Aliments pour bétail

Dans ce cadre, la transformation du pain rassis restant, non transformé, peut devenir un aliment pour  bétail. En disposant  de cette  première phase intéressante  en quantité suffisante, les ajouts des déchets de légumes, fruits, etc., les contraintes techniques s’avèrent peu exigeantes. Des innovations pareilles réduisent considérablement  les frais occasionnés par l’achat de concentrés en saisons sèches.

Cela ne fait pas l’affaire des importateurs qui verraient d’un mauvais œil un marché juteux leur échapper.
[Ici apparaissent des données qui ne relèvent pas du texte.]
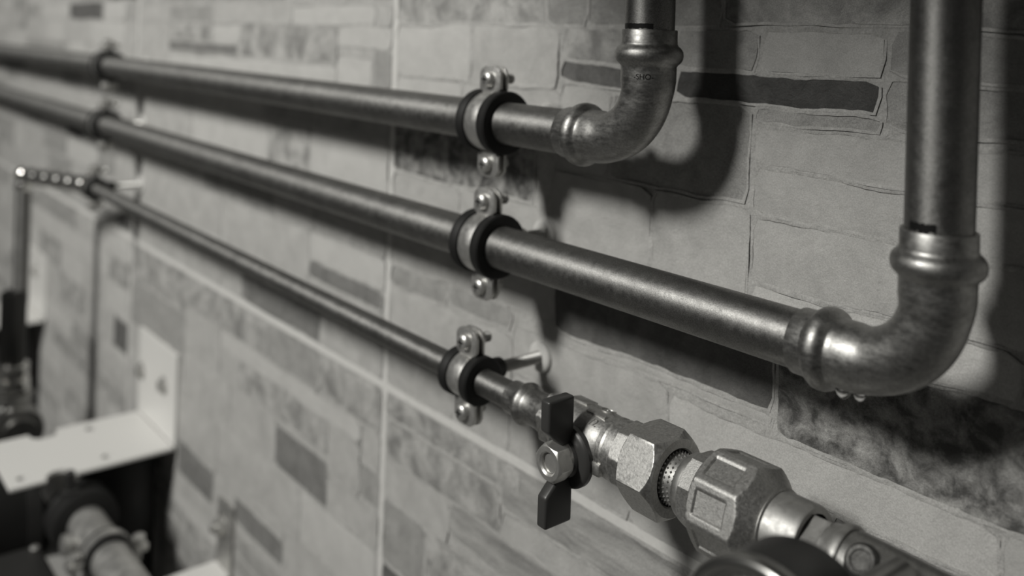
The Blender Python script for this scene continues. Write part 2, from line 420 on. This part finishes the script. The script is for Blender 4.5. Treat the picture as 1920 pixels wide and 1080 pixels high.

Des granulés pour animaux de basse-cour

Autre utilisation, la fabrication de granulés pour animaux de basse-cour à partir de pains invendus  qui a lieu aux îles de la Réunion.

L’objectif,  annonce un des promoteurs de cette idée, c’est la conception d’un aliment pour les animaux de basse-cour à base de farine de pain. Au cours de l’expérimentation, il s’agira de déterminer les compléments indispensables pour obtenir des granulés susceptibles d’apporter tous les minéraux indispensables à la bonne croissance des volailles.

Sommes-nous les seuls à avoir « découvert » cette façon de tirer profit du pain perdu qui date depuis des années ? Où sont nos attachés consulaires, nos attachés de presse et autres personnes qui auraient dû alerter les responsables qu’il y a une issue pour ces tonnes de pains jetés dans la rue ?

Il faudrait croire que cette situation intéresse certains et personne n’a voulu réveiller le lièvre. Maintenant que c’est dit, il faut contacter ces pionniers, profiter de leur expérience et s’atteler à la tâche.

C’est le travail des laboratoires, mais aussi l’engagement des tutelles qui, jusque-là, se sont contentées d’annoncer et de dresser des bilans de plus en plus noirs, sans prendre d’initiatives.

Il y a d’ailleurs, des dossiers déposés en la matière qui ont été négligés sont restés sans réponse.

Intéresser les laboratoires

Les départements de l’agriculture, du commerce des finances et de l’économie devraient inciter les laboratoires étatiques et privés à effectuer des recherches pour atteindre les objectifs visés. Il faudrait les intéresser en y mettant sérieusement le prix et non pas en proposant quelques misérables milliers de dinars (en cas de réussite, on économise des milliards !). Pour récompenser ceux qui mettront en place les formules nécessaires pour cette mise en  valeur des sous-produits qui ne sont plus négligés de par le monde,  grâce aux avancées scientifiques que l’on enregistre ici ou là.

Mais c’est effectivement un tout autre problème qui ne saura être résolu par ceux qui se contentent de profiter du confort de leurs bureaux chauffés ou climatisés.

Il faut des hommes à décision, des fonceurs, des convaincus que nos jeunes et nos entreprises valent beaucoup plus qu’ils ne croient.